If you’re planning a rebrand, major product launch, or multiple campaign cycles, you’ll need bursts of high output. A single hire has a fixed capacity, while a retainer can handle surges without forcing you to hire ahead of need.
What to Look for in a Design Retainer (If You Go That Route)
Not all design retainers are built the same. Some are glorified task queues. Others function as real execution partners.
If you’re evaluating options, this is the baseline you should expect:
- A dedicated team, not a shared pool
You should know who is working on your account, designer, developer, and project manager. If tasks are routed to random contractors each time, consistency will break. - Clear turnaround times
1 to 3 business days for most requests is the standard. If timelines stretch to 5 to 7 days, it’s usually a capacity or workflow issue. - Development included, not design-only
B2B teams need work shipped, not just designed. If Webflow or development isn’t included, you’re adding another bottleneck. - Transparent, flat-rate pricing
You should know exactly what you’re paying every month. No hourly tracking, no surprise invoices, no scope creep. - Month-to-month flexibility with a real exit option
Avoid long-term lock-ins. A strong retainer model keeps you because it works, not because you’re stuck in a contract. - A project manager as your primary point of contact
You shouldn’t be managing designers or developers directly. A dedicated PM keeps work moving, prioritised, and aligned. - Full visibility into tasks and progress
Whether it’s ClickUp or another system, you should be able to see what’s in progress, what’s next, and what’s blocked at any time. - Proven B2B and SaaS experience
Look for real work in similar industries. B2B design has different requirements, longer sales cycles, more complex messaging, and not every agency understands that.
If a retainer checks all of these boxes, you’re not just buying design capacity, you’re plugging in a team that can actually execute alongside your marketing function.
Final Thoughts
Most B2B teams don’t get this decision wrong because they lack budget, they get it wrong because they misjudge what they actually need.
Hiring in-house feels like control. A retainer feels like flexibility.
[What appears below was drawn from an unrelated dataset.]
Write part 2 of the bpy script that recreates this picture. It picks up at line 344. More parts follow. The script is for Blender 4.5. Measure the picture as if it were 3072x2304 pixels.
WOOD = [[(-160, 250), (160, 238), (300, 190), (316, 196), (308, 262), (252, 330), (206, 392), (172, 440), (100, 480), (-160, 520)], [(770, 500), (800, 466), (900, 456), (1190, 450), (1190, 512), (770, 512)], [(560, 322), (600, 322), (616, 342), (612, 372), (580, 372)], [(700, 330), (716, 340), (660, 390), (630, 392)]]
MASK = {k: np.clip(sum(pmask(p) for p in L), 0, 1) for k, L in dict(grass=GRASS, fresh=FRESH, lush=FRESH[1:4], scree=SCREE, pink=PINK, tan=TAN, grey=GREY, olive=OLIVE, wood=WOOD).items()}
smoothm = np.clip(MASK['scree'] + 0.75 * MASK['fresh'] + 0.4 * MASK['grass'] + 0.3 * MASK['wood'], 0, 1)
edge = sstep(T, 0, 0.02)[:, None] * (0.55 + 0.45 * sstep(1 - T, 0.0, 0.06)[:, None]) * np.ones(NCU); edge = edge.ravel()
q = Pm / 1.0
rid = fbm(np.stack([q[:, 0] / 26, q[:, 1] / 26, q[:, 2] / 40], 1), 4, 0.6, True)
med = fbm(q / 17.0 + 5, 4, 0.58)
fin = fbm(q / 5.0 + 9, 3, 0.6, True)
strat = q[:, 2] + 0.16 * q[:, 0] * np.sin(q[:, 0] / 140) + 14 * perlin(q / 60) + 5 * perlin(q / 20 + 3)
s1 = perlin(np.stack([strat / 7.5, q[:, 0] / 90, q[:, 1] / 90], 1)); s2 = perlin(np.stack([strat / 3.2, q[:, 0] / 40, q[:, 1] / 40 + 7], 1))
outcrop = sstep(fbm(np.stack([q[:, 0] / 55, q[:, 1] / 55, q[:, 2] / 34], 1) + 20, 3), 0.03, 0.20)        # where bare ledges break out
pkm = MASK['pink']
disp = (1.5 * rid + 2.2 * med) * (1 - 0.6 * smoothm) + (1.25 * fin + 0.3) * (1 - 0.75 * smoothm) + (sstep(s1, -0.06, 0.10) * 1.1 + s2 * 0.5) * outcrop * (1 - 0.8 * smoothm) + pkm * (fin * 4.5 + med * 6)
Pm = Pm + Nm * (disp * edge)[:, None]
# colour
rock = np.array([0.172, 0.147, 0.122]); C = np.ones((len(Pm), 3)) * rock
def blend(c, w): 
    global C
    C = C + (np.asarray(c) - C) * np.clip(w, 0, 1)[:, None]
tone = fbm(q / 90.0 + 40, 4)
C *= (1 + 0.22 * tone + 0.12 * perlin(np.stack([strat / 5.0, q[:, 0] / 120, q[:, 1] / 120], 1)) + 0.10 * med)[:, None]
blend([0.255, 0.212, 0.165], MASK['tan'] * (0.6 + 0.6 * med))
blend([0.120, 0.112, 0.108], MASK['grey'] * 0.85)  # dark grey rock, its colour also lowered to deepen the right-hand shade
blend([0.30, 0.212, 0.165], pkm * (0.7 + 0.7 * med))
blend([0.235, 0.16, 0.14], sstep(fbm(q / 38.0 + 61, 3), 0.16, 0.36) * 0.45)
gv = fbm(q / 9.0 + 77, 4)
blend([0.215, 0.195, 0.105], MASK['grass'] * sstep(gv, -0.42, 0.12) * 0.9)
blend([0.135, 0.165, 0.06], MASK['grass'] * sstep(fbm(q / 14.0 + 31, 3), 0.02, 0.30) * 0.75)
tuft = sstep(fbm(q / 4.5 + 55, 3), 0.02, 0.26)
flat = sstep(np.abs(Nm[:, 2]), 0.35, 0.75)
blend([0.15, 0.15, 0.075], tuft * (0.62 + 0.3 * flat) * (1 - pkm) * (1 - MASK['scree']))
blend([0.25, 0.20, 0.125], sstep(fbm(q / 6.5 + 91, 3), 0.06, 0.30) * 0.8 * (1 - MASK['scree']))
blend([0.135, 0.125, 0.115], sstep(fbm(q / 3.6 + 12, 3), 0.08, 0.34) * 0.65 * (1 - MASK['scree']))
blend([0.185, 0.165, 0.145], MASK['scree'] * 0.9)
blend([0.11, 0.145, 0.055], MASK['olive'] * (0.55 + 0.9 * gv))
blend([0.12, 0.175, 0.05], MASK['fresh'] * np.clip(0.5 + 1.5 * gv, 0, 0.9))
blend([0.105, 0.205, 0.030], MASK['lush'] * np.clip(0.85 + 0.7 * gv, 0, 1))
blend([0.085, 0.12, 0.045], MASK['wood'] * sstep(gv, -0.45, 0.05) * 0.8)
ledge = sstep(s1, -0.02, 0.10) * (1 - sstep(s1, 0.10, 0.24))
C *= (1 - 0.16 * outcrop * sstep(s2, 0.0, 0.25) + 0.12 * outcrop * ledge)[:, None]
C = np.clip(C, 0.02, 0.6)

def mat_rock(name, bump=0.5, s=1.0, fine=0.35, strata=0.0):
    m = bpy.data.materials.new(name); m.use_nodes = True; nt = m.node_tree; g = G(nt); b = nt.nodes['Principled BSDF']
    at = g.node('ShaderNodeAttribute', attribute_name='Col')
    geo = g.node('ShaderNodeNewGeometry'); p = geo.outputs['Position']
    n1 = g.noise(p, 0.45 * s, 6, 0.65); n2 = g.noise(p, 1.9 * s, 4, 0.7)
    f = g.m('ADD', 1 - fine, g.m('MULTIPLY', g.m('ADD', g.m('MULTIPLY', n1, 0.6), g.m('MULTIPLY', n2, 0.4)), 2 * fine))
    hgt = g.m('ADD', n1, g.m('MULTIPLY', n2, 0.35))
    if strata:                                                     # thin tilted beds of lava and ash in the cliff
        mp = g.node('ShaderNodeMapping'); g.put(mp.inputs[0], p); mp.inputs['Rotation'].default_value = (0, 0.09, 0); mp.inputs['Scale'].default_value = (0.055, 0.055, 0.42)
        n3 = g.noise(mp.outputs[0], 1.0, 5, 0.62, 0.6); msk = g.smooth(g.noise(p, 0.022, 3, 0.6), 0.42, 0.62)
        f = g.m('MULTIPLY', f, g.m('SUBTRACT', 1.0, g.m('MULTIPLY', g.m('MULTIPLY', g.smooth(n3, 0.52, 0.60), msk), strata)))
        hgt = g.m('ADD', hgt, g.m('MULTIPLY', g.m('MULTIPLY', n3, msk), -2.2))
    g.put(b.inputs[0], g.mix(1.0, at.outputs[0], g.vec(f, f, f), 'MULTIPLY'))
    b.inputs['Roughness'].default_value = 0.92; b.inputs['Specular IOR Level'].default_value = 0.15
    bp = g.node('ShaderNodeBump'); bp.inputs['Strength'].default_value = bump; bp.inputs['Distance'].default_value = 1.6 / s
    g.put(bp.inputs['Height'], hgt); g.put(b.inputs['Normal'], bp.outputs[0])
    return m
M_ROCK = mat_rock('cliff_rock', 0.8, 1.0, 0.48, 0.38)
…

But the real question is not which sounds better, it’s which model helps your team ship consistently without creating new bottlenecks.
If your design needs are steady, deeply embedded, and high-volume, an in-house hire can make sense. But if your work spans design and development, fluctuates with campaigns, or requires speed across multiple channels, a retainer will almost always get you there faster and with less risk.
The smartest teams don’t treat this as a binary choice. They build around their constraints. In many cases, that means keeping strategic ownership in-house and outsourcing execution to a design and development retainer that can scale with them.
If you’re at the point where design is slowing down growth, the decision is already overdue.